Immediately, WebAuthn can be used to support Universal Second Factor (U2F) security keys. However, as laptops with biometric authenticators become increasingly ubiquitous in enterprise environments, it will be used primarily for biometric authentication.
WebAuthn will allow for web applications to trust a strong biometric authentication as a credential that is specific only to that service. No more shared passwords. And due to the aforementioned benefits of modern biometric authentication methods, this means that we now have a secure means to generate, store and utilize a credential whose attributes are unknown to the user and thus can’t be stolen and exploited. What we’re talking about is true passwordless authentication.

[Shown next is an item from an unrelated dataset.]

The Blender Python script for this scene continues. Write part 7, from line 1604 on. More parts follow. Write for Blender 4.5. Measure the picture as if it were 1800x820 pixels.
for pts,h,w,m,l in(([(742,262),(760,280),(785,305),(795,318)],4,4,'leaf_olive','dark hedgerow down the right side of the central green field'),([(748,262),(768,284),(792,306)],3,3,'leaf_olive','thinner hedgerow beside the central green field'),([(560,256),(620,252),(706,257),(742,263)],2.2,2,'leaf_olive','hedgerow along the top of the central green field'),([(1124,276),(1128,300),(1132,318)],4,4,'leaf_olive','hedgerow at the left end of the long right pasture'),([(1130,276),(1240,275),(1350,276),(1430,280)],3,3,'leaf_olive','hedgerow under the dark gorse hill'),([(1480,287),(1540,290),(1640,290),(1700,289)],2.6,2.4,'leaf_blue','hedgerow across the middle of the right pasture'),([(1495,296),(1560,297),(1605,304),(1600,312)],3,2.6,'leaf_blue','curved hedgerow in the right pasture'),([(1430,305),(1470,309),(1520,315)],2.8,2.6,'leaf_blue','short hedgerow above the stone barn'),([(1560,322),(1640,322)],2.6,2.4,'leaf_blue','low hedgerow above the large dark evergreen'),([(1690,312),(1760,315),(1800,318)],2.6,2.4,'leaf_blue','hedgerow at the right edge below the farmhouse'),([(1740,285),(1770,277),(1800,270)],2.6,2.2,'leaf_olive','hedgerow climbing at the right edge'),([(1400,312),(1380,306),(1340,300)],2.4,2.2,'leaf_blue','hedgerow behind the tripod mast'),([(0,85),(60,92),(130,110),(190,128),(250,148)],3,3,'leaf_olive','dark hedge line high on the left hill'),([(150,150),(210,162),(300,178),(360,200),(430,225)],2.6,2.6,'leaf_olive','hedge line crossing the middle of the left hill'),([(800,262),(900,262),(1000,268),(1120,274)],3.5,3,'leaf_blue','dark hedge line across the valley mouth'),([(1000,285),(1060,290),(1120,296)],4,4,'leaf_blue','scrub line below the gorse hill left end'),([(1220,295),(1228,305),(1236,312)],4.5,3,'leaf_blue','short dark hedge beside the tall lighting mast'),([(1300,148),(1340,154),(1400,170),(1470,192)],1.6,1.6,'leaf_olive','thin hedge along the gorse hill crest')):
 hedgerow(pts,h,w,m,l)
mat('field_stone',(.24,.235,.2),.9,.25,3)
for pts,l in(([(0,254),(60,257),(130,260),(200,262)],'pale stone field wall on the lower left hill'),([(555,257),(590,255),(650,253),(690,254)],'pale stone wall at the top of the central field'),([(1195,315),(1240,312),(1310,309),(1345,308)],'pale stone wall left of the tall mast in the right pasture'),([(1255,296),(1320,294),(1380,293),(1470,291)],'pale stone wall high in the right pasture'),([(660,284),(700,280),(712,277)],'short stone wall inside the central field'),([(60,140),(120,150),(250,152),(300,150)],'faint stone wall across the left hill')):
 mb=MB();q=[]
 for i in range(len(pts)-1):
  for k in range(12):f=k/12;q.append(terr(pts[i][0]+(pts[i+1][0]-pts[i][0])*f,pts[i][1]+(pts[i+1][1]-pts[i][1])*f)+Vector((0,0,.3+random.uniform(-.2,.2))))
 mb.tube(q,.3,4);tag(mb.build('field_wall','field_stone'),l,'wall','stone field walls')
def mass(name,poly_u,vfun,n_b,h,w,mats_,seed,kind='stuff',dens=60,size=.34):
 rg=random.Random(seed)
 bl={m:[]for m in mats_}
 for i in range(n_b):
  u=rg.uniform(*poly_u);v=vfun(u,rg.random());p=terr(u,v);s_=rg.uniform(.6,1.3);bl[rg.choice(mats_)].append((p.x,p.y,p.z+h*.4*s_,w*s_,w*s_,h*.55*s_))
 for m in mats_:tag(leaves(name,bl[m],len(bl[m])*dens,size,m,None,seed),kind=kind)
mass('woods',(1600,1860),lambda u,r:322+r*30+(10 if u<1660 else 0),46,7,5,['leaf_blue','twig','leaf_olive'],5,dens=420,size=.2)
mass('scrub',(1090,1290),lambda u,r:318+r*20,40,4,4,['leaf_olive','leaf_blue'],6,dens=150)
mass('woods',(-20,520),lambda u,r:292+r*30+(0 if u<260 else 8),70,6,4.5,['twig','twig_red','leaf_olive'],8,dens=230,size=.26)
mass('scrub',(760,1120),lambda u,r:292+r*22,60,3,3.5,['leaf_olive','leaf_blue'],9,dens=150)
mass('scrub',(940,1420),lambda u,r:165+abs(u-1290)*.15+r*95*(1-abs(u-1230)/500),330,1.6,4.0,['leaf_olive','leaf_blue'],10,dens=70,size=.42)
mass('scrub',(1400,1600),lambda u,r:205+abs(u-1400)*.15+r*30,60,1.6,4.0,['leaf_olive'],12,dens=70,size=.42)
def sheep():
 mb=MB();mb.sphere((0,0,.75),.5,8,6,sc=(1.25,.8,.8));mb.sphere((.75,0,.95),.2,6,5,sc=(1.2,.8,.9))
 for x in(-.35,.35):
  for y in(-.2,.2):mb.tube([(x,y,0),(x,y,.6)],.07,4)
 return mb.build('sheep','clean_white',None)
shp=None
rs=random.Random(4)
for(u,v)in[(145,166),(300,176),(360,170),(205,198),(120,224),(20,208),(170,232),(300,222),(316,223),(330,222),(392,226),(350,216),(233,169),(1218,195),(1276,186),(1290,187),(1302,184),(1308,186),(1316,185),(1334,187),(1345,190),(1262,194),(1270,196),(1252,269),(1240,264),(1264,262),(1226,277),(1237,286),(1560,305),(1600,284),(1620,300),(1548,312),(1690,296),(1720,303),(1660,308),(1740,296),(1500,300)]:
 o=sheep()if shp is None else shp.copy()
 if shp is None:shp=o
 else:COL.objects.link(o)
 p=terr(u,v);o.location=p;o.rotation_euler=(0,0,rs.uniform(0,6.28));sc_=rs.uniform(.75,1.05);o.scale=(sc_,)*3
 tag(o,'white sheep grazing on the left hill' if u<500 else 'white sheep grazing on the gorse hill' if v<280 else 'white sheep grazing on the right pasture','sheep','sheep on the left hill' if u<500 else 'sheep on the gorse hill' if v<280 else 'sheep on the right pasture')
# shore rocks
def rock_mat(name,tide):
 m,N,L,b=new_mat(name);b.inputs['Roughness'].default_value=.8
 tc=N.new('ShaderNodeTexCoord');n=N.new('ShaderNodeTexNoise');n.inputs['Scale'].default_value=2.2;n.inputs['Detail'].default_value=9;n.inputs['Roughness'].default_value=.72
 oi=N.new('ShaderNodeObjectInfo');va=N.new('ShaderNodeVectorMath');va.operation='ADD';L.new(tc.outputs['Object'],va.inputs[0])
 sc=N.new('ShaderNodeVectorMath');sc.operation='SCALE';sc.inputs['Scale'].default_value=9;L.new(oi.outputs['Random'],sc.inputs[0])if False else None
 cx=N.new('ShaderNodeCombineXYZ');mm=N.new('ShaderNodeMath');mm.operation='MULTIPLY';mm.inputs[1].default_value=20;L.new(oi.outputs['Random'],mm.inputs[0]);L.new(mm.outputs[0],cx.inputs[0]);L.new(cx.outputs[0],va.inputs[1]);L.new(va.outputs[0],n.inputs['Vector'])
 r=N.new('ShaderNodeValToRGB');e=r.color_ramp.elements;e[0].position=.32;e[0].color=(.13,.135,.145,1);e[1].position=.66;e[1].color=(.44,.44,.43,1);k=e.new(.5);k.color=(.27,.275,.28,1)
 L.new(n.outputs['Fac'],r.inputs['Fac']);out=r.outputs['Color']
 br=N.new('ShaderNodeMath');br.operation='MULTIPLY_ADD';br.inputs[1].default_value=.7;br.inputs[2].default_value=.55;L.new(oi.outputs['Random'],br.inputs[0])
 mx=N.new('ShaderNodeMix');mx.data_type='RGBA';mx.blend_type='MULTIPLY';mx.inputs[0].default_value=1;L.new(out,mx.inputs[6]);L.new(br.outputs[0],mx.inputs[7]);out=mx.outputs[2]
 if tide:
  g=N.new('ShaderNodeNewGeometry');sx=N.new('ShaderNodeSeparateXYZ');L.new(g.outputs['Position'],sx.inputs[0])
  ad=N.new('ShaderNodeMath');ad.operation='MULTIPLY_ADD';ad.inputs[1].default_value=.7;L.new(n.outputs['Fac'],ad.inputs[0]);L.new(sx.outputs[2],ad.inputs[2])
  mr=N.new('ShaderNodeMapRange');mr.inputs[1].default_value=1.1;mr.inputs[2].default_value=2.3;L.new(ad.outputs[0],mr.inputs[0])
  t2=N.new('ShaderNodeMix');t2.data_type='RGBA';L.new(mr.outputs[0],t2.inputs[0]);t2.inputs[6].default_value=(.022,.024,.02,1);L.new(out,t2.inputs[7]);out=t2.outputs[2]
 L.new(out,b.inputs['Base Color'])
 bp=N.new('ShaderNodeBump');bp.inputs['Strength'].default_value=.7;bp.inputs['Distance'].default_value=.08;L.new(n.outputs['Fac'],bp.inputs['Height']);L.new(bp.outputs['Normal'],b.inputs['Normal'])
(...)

Leveraging WebAuthn for MFA
We are currently in the process of building support for WebAuthn as an authentication method. We have been privately beta testing U2F support in browsers beyond Chrome for the past month. What we’re truly excited about is leveraging WebAuthn as a bridge to passwordless authentication in the enterprise. We believe that user interactions for secure authentication will eventually collapse to built-in biometric solutions.
Customers will look to use WebAuthn because it will enable the most convenient and secure authentication method for end users - the device that they are already using - to validate that the user is who they say they are via a biometric.